Estávamos os quatro no carro, a caminho da escola. Ouvíamos o noticiário das 8h e a jornalista anunciava o fim da greve de fome de Luaty Beirão. Não consegui esconder a minha alegria e manifestei-a em alta voz:
- Que bom! Acabou aquela luta. Aquele miúdo não merecia ser mártir. Que alívio daquela família. Estou mesmo contente.
Começaram as perguntas:
- O que aconteceu? Porque estás contente? Angola é o país do Délcio; é muito longe? O que é uma greve? Porque é que ele tinha fome?
Decidi desligar o rádio e explicar o que tinha acontecido. Fiz os possíveis para que um miúdo de seis anos percebesse.

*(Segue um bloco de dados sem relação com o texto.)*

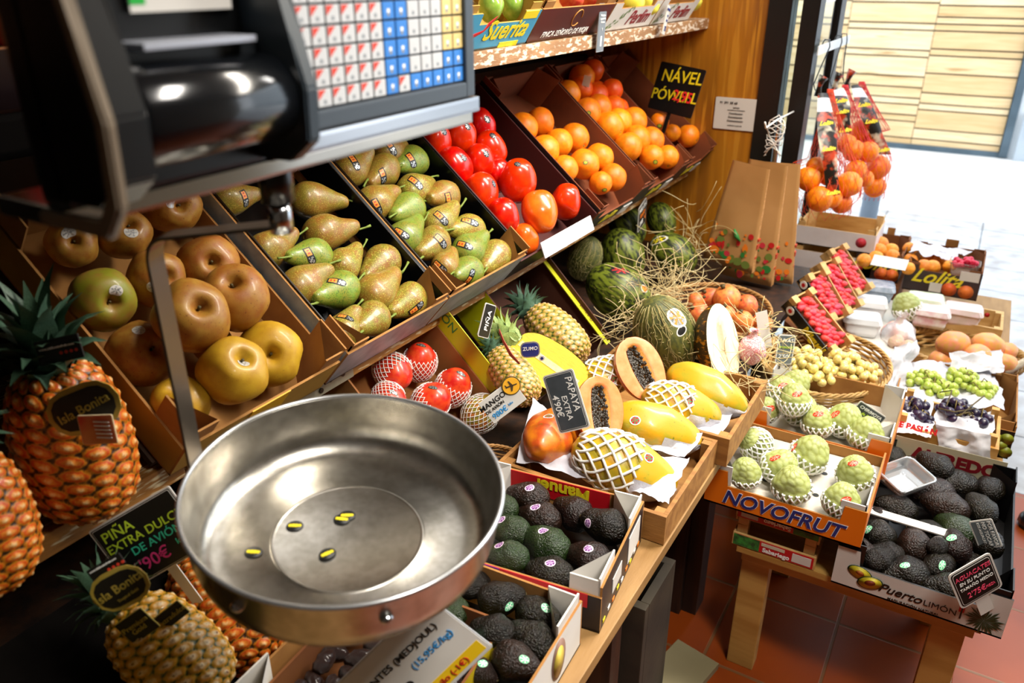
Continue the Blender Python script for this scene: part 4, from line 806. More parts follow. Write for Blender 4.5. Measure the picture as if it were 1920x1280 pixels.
def half_papaya(label, P, ax, face, r_, m):
    """papaya cut lengthwise: skin shell, flesh rim, hollow and seeds; local +Y looks out of the cut"""
    X = V(ax).normalized(); Z = V(face).normalized(); M = basis(P, X, Z.cross(X)) @ Matrix.Diagonal((r_, r_, r_, 1))
    bm = bmesh.new(); PR = interp([(r, z*.70) for r, z in PAP_P], 5); n = 24; rings = []
    for r0, z in PR: rings.append([bm.verts.new((z, r0*math.cos(math.pi*k/n), -r0*math.sin(math.pi*k/n)*1.0)) for k in range(n+1)])
    for a, b in zip(rings, rings[1:]):
        for k in range(n):
            f = bm.faces.new((a[k], a[k+1], b[k+1], b[k])); f.smooth = True
    bmesh.ops.remove_doubles(bm, verts=bm.verts, dist=1e-4)
    o = obj('papaya', to_mesh(bm, 'papaya', m, True), None, M); tag(o, label, 'papaya', 'cut papaya halves')
    bm = bmesh.new(); G = []
    def cav(t): return .38*max(0, 1-abs((t-.0)/.98)**3.2)**.5 if abs(t) < .98 else 0
    for r0, z in PR:
        c = cav(z); row = []
        for s in [-1, -.96, -.85, -.7, -.55, -.4, -.25, -.1, 0, .1, .25, .4, .55, .7, .85, .96, 1]:
            y = s*r0*.995; inn = (abs(y)/c) if c > 0 else 9
            zz = -.34*math.sqrt(max(0, 1-inn**2)) if inn < 1 else .02*(1-abs(s)**6)
            row.append(bm.verts.new((z, y, zz)))
        G.append(row)
    for a, b in zip(G, G[1:]):
        for k in range(16):
            f = bm.faces.new((a[k], b[k], b[k+1], a[k+1])); f.smooth = True
            f.material_index = 1 if sum(v_.co.z for v_ in f.verts)/4 < -.05 else 0
    bmesh.ops.remove_doubles(bm, verts=bm.verts, dist=1e-4); obj('flesh', to_mesh(bm, 'flesh', [M_FLESH, M_PULP], True), o)
    bm = bmesh.new(); rr = random.Random(3)
    for i in range(230):
        t = rr.uniform(-.9, .9); c = cav(t); y = rr.uniform(-.95, .95)*c; z_ = -.30*math.sqrt(max(0, 1-(y/max(c, .01))**2))+.06+rr.uniform(0, .04)
        bmesh.ops.create_icosphere(bm, subdivisions=1, radius=rr.uniform(.05, .066), matrix=Matrix.Translation((t, y, z_)) @ Matrix.Diagonal((1.3, 1, 1, 1)))
    s = obj('seeds', to_mesh(bm, 'seeds', M_SEED, True), o); s['kind'] = 'stuff'; return o
P = at(1126, 768, z=.80); h1 = half_papaya('cut papaya half standing on end with dark seeds, beside the papaya board', P, img_dir(-86, 8), img_dir(10, 68), 49*1.58/F, M_PAPO)
P = at(1202, 690, z=.80); h2 = half_papaya('upper cut papaya half with seeds leaning on the whole papayas', P, img_dir(-66, 6), img_dir(20, 68), 47*1.76/F, M_PAPO)
sticker(h1, 1098, 800, 12, 12, 0, RSTK)
G_FN = foam_net(PAP_P, -1.75, .35, 11, .05, 1.07, turn=2.2, m=M_FOAM)
for p_, nm in ((pp5, 'foam_net'), (pp6, 'foam_net')): obj(nm, G_FN, p_)
tag(obj('foam_net', G_FN, None, pp8.matrix_basis @ Matrix.Translation((0, 0, 0)) @ Matrix.Diagonal((1.02, 1.02, 1, 1))), 'white foam net sleeve around the papaya behind the upper cut half', 'net')
G_WR = [paper_shell('wrapping_paper', [(r, z) for r, z in PAP_P if z > .2] , M_PAPER, R(a), R(a+215), seed=i) for i, a in enumerate((180, 150, 200))]
def wrap(p_, i, a): obj('wrapping_paper', G_WR[i], p_, Matrix.Rotation(R(a), 4, 'Z'))
def low_side(o):   # local angle of the side that faces down
    d = o.matrix_basis.inverted().to_3x3() @ V((0, 0, -1)); return math.degrees(math.atan2(d.y, d.x))
for p_, i in ((pp5, 0), (pp4, 1), (pp6, 2), (pp7, 0)):
    s0 = (180, 150, 200)[i]; wrap(p_, i, low_side(p_)-s0-107)
k = 0
def paper(label, pts, nx=16, ny=10, amp=.014, seed=1): return tag(sheet('crumpled_paper', pts, nx, ny, amp, M_CREPE, seed), label, 'paper')
def pz(px, py, z): return at(px, py, z=z)
paper('white crumpled paper lining the near papaya crate along its dish side', [pz(965, 862, 0.725), pz(1110, 905, 0.715), pz(1060, 800, 0.730), pz(1000, 745, 0.770)], seed=2)
paper('white crumpled paper at the front corner of the near papaya crate', [pz(1180, 925, 0.700), pz(1255, 945, 0.725), pz(1290, 860, 0.730), pz(1200, 850, 0.700)], seed=5)
paper('white paper spread between the two papayas of the near crate', [pz(1190, 840, 0.720), pz(1285, 860, 0.715), pz(1315, 812, 0.735), pz(1220, 815, 0.740)], seed=8)
paper('white crumpled paper under the papayas in the second crate', [pz(1240, 790, 0.720), pz(1345, 822, 0.715), pz(1392, 750, 0.725), pz(1300, 760, 0.730)], seed=11)
P = at(1062, 752, w=1.54); board('price_board', 'grey chalk board for papaya propped up beside the cut half', basis(P, img_dir(107+180+0), img_dir(17, 25)), .118, .066, mat('slate_face', '#3a4248', '#454d54', 30, .5), WHITEC, [('PAPAYA', WHT, .019, -.012, .018, 0), ('EXTRA', WHT, .016, .012, -.001, 0), ("4'90€", WHT, .019, .005, -.019, 0)][::1], 'price boards', edge=.0028, cut=.006, inner=WHITEC)
# ---------------------------------------------------------------- mango carton
fm = Fr((-.885, 1.01, .665), (0, 1, 0), (-math.cos(R(44)), 0, math.sin(R(44))))
cm = carton('fruit_carton', 'brown carton with lime edge holding red mangoes in foam nets', 'carton', fm, .30, .27, .10, CARD, mat('warm_brown_card', '#96602a', '#8a5424', 8, .8), tabs=None, front=.05)
obj('lime_flap', boxmesh('lime_flap', .3005, .3025, .02, .25, .09, .15, M_LIME, 0), cm); text('lettering', 'LIMÓN', .03, GRN, cm, basis((.2999, .22, .13), (0, -1, 0), (0, 0, 1)))
MG = [(735, 695, 40, 2), (787, 680, 37, 1), (848, 728, 39, 1), (806, 755, 41, 1), (900, 776, 40, 0), (728, 745, 34, 2)]
G_FM = [foam_net(MANGO_P, -1.15, .62, 22, .022, 1.05, turn=1.3), foam_net(MANGO_P, -1.15, 1.12, 22, .022, 1.05, turn=1.5)]
mg = []; lab = ['shiny red mango under the steel shelf plate', 'red mango upright in a white foam net below the shelf edge', 'red mango in foam net at the far side of the carton', 'pinkish red mango in foam net right behind the dish rim', 'green and red mango fully netted beneath the mango price card', 'red mango tip just showing over the dish rim']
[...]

- Um grupo de rapazes foi preso em Angola porque pensaram que eles queriam fazer mal a quem está no Governo.
- Ao Presidente da República?
- Sim, pensaram que eles queriam fazer maldades e então prenderam-nos. Mas na verdade, eles não fizeram mal a ninguém. Só disseram que não estavam contentes com o Presidente da República.
- Dizer mal é proibido?
- Não é proibido. Só é proibido dizer asneiras e palavras de adultos. Mas eles nem disseram asneiras nenhumas. Foi muito injusto o que fizeram: prenderam-nos sem razão. Por isso, um dos rapazes decidiu parar de comer até serem libertados. Não comeu nada: nem pequeno almoço nem almoço nem jantar durante mais de um mês. Já imaginaste o que isso é? Sabes o que acontece quando as pessoas não comem?
- Morrem?
- Exactamente! Ele estava a ficar doente porque não comia. E hoje decidiu voltar a comer.
- Já não está preso?
- Está. Ele e os outros. Mas agora ele come e já ninguém vai morrer.
- E estás contente?
- Estou.
Dei um tempo para aquela cabeça assimilar tanta informação Estava mesmo contente com as perguntas que me ia fazendo. Ele estava mesmo a perceber e a interessar-se por questões actuais e fracturantes da vida política do século XXI. Já não era o menino desligado a fazer perguntas sem ouvir as respostas. Aquela cabeça estava no lugar.
Passados uns bons cinco minutos:
- Mamã?
- Sim?
- Esse grupo de rapazes eram os Queen?